◆ Exercise brief: Retype all of the listing exactly, passing over any picture you find.

◆ Information supplied:
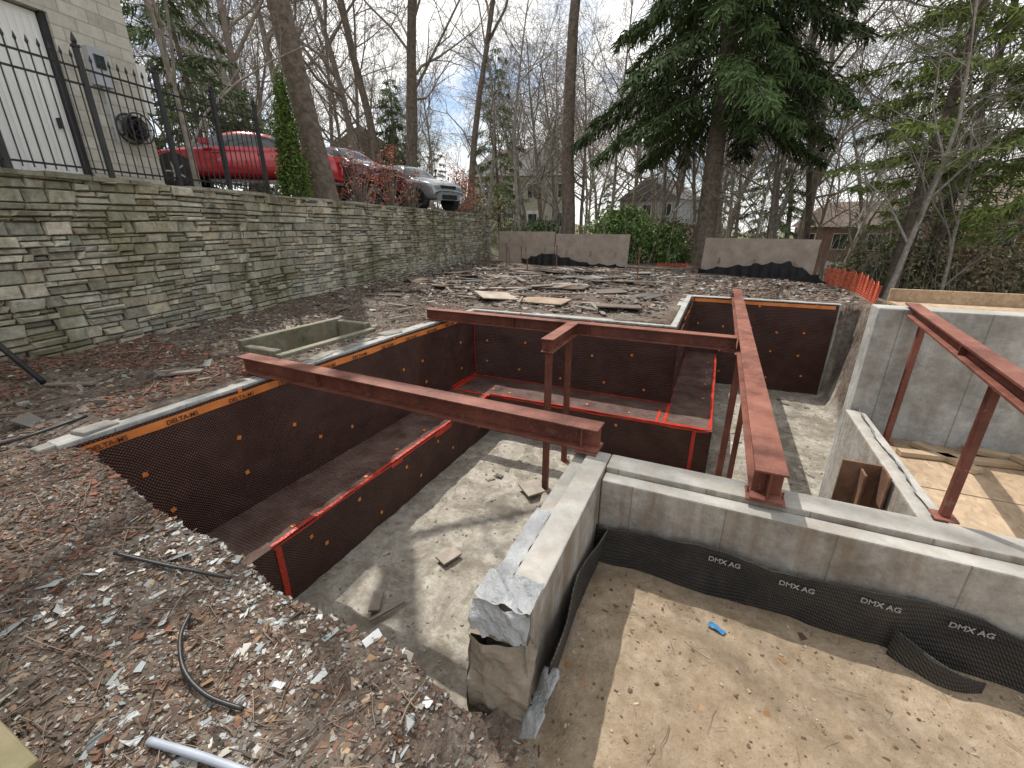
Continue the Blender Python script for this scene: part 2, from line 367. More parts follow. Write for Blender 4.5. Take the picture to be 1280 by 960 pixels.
rt((.0,7.25,-2.3),(.06,0,0),(0,0,.8),(0,-1,0));rt((.3,7.3,BZ-.05),(0,5,0),(0,0,.045),(1,0,0))
rt((-.47,8.3,BZ+.01),(0,4,0),(0,0,.05),(1,0,0),A)
b.obj('tape_and_fasteners',[M_orange,M_redtape],parent=mem)
for k,yy in enumerate(np.arange(1.45,7.9,.62)): text('DELTA-MS',.065,(lx+.042,yy,-.117),(math.pi/2,0,math.pi/2),M_bktxt,mem)
for xx in np.arange(-4.3,-.9,.62): text('DELTA-MS',.06,(xx,8.27-.04,-.098),(math.pi/2,0,0),M_bktxt,mem)
mb=empty('black_drainage_membrane')
b=B()
def topz(x): return -.36+.025*math.sin(x*2.1)+.03*math.sin(x*5+1)
def fy(x,f): return 2.735-.03*f**2*(1+math.sin(x*3.1))-.022*float(fbm(x*2.5,f*1.5,2,5))-.02*(1-f)*(1+math.sin(x*7))
vs=[];nu,nv=160,10
for j in range(nv+1):
    for i in range(nu+1):
        xx=-.56+8*i/nu;zt=topz(xx)+.008*float(vnoise(xx*14,0,3));z=-.80+(zt+.80)*j/nv
        vs.append((xx,fy(xx,j/nv),z))
b.add(vs,[(j*(nu+1)+i,j*(nu+1)+i+1,(j+1)*(nu+1)+i+1,(j+1)*(nu+1)+i) for j in range(nv) for i in range(nu)])
vs=[];nu=30
for j in range(nv+1):
    for i in range(nu+1):
        yy=1.46+1.28*i/nu;zt=-.36-.06*math.sin(yy*3)+.01*float(vnoise(yy*14,0,3));z=-.8+(zt+.8)*j/nv
        vs.append((-.525+.035*(j/nv)*(1+math.sin(yy*5)),yy,z))
b.add(vs,[(j*(nu+1)+i,j*(nu+1)+i+1,(j+1)*(nu+1)+i+1,(j+1)*(nu+1)+i) for j in range(nv) for i in range(nu)])
o=b.obj('membrane_sheet',[M_black],smooth=True,parent=mb);o.modifiers.new('s','SOLIDIFY').thickness=.01
for xx in np.arange(.22,7,.42): text('DMX AG',.05,(xx,min(fy(xx+q,.8) for q in (0,.06,.12,.18,.22))-.014,topz(xx+.1)-.085),(math.pi/2,math.radians(1.0),0),M_whtxt,mb)
b=B();vs=[]
for i in range(13):
    a=i/12
    for j in range(5):
        vs.append((1.25+.42*a,2.70-.10*math.sin(a*2.6)-.03,-.78+.26*(1-a*.55)*j/4+.0))
b.add(vs,[(i*5+j,(i+1)*5+j,(i+1)*5+j+1,i*5+j+1) for i in range(12) for j in range(4)])
b.obj('torn_flap',[M_black],smooth=True,parent=mb).modifiers.new('s','SOLIDIFY').thickness=.008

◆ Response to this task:
Continue the Blender Python script for this scene: part 2, from line 367. More parts follow. Write for Blender 4.5. Take the picture to be 1280 by 960 pixels.
rt((.0,7.25,-2.3),(.06,0,0),(0,0,.8),(0,-1,0));rt((.3,7.3,BZ-.05),(0,5,0),(0,0,.045),(1,0,0))
rt((-.47,8.3,BZ+.01),(0,4,0),(0,0,.05),(1,0,0),A)
b.obj('tape_and_fasteners',[M_orange,M_redtape],parent=mem)
for k,yy in enumerate(np.arange(1.45,7.9,.62)): text('DELTA-MS',.065,(lx+.042,yy,-.117),(math.pi/2,0,math.pi/2),M_bktxt,mem)
for xx in np.arange(-4.3,-.9,.62): text('DELTA-MS',.06,(xx,8.27-.04,-.098),(math.pi/2,0,0),M_bktxt,mem)
mb=empty('black_drainage_membrane')
b=B()
def topz(x): return -.36+.025*math.sin(x*2.1)+.03*math.sin(x*5+1)
def fy(x,f): return 2.735-.03*f**2*(1+math.sin(x*3.1))-.022*float(fbm(x*2.5,f*1.5,2,5))-.02*(1-f)*(1+math.sin(x*7))
vs=[];nu,nv=160,10
for j in range(nv+1):
    for i in range(nu+1):
        xx=-.56+8*i/nu;zt=topz(xx)+.008*float(vnoise(xx*14,0,3));z=-.80+(zt+.80)*j/nv
        vs.append((xx,fy(xx,j/nv),z))
b.add(vs,[(j*(nu+1)+i,j*(nu+1)+i+1,(j+1)*(nu+1)+i+1,(j+1)*(nu+1)+i) for j in range(nv) for i in range(nu)])
vs=[];nu=30
for j in range(nv+1):
    for i in range(nu+1):
        yy=1.46+1.28*i/nu;zt=-.36-.06*math.sin(yy*3)+.01*float(vnoise(yy*14,0,3));z=-.8+(zt+.8)*j/nv
        vs.append((-.525+.035*(j/nv)*(1+math.sin(yy*5)),yy,z))
b.add(vs,[(j*(nu+1)+i,j*(nu+1)+i+1,(j+1)*(nu+1)+i+1,(j+1)*(nu+1)+i) for j in range(nv) for i in range(nu)])
o=b.obj('membrane_sheet',[M_black],smooth=True,parent=mb);o.modifiers.new('s','SOLIDIFY').thickness=.01
for xx in np.arange(.22,7,.42): text('DMX AG',.05,(xx,min(fy(xx+q,.8) for q in (0,.06,.12,.18,.22))-.014,topz(xx+.1)-.085),(math.pi/2,math.radians(1.0),0),M_whtxt,mb)
b=B();vs=[]
for i in range(13):
    a=i/12
    for j in range(5):
        vs.append((1.25+.42*a,2.70-.10*math.sin(a*2.6)-.03,-.78+.26*(1-a*.55)*j/4+.0))
b.add(vs,[(i*5+j,(i+1)*5+j,(i+1)*5+j+1,i*5+j+1) for i in range(12) for j in range(4)])
b.obj('torn_flap',[M_black],smooth=True,parent=mb).modifiers.new('s','SOLIDIFY').thickness=.008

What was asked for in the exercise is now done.